BERT

Dear Doctor Digital. I hear BERT is now working for Google. Is this the end of Sesame Street?

Doctor Digital Says

No, no, not that Bert – he is still back on Sesame Street with Ernie, co-ordinating skivvies and living his best life. Google’s newest algorithmic update is also called BERT, and this clever acronym helps Google understand natural language better, particularly in conversational search – which is the way most of us phrase our searches, and particularly relates to the rise in voice searching which is going to overtake written searching as machines like Siri and Alexa become our new best friends.

“Hey Siri, what does BERT stand for?”

BERT stands for Bidirectional Encoder Representations from Transformers, and will impact around 10% of current queries on Google. It will also impact organic rankings and featured snippets. So this is no small change and is likely to impact you and your customers.

“Hey Alexa, what does it all mean?”

Google, in essence, has adjusted its algorithm to better understand natural language processing. Here’s the good news: There is absolutely no reason to worry about BERT, and if you create natural copy, which is accessible, clear, simple language and written to be conversational, then you have a big reason to celebrate. If you have been a regular reader of the Digital Ready website, you will know Google has been working towards preferencing language like this, not reams of keyword stuffed text for some time now.

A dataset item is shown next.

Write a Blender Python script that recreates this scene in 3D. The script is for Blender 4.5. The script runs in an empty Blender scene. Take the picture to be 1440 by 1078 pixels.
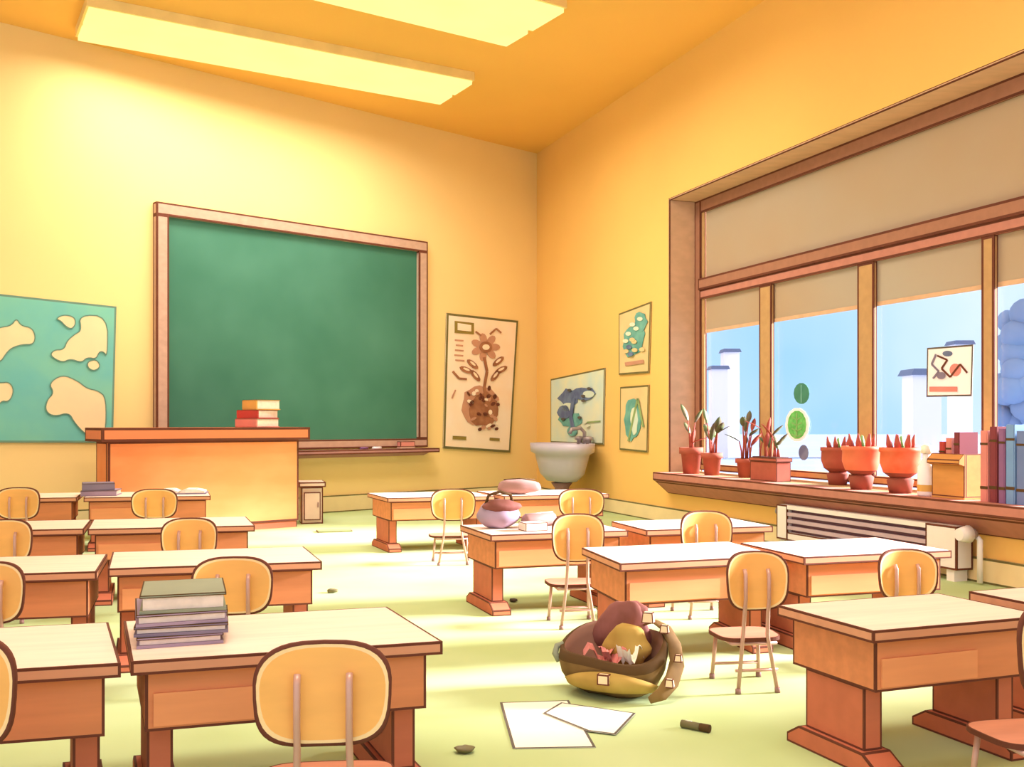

The BERT update aims to do one thing and one thing only: Make it easier for users to search Google more naturally, and receive more relevant results based on those searches. If you want to understand what BERT is really about, one word summarizes the center of this update: context. And context is so, so, so important in everything we do and say. BERT’s technology allows Google to better understand search queries as a whole rather than as a string of words.

People often type long strings of words into Google when searching for something. Prior to BERT, Google’s AI normally interpreted each of these words individually. Now, Google does a better job understanding the words as they relate to each other.

Here’s a great example from Google’s official blog on BERT. Let’s say you are considering working as an esthetician but are worried about how long you might be on your feet.

You go to Google and type in “Do estheticians stand a lot at work.”

“Stand” can have a lot of meanings. As literate humans, we know that in the example’s context, the searcher means “stand on one’s feet.”

Before BERT, Google didn’t understand this. It matched the word “stand” with “stand alone,” which obviously doesn’t have anything to do with what the searcher is looking for. Now, thanks to BERT, the search results are much better and understand the natural context of stand.

For the word nerds, you might enjoy this little insight: BERT is helping Google better understand prepositions like “for” and “to” – arguably the most nuanced and confusing parts of English.

That’s pretty much it. If there’s one thing that you can take away from the BERT update it’s this:

Google WANTS you to write natural, user-friendly copy. It wants you to write with the reader, not Google, in mind.

Since writing content that shows up in search basically means matching your copy to the way people search, write naturally, especially when aiming for longer, more conversational keywords and phrases. Just keep writing in a way that makes it easy for your customers to find you, and information on your website, and BERT will have no trouble indexing your pages.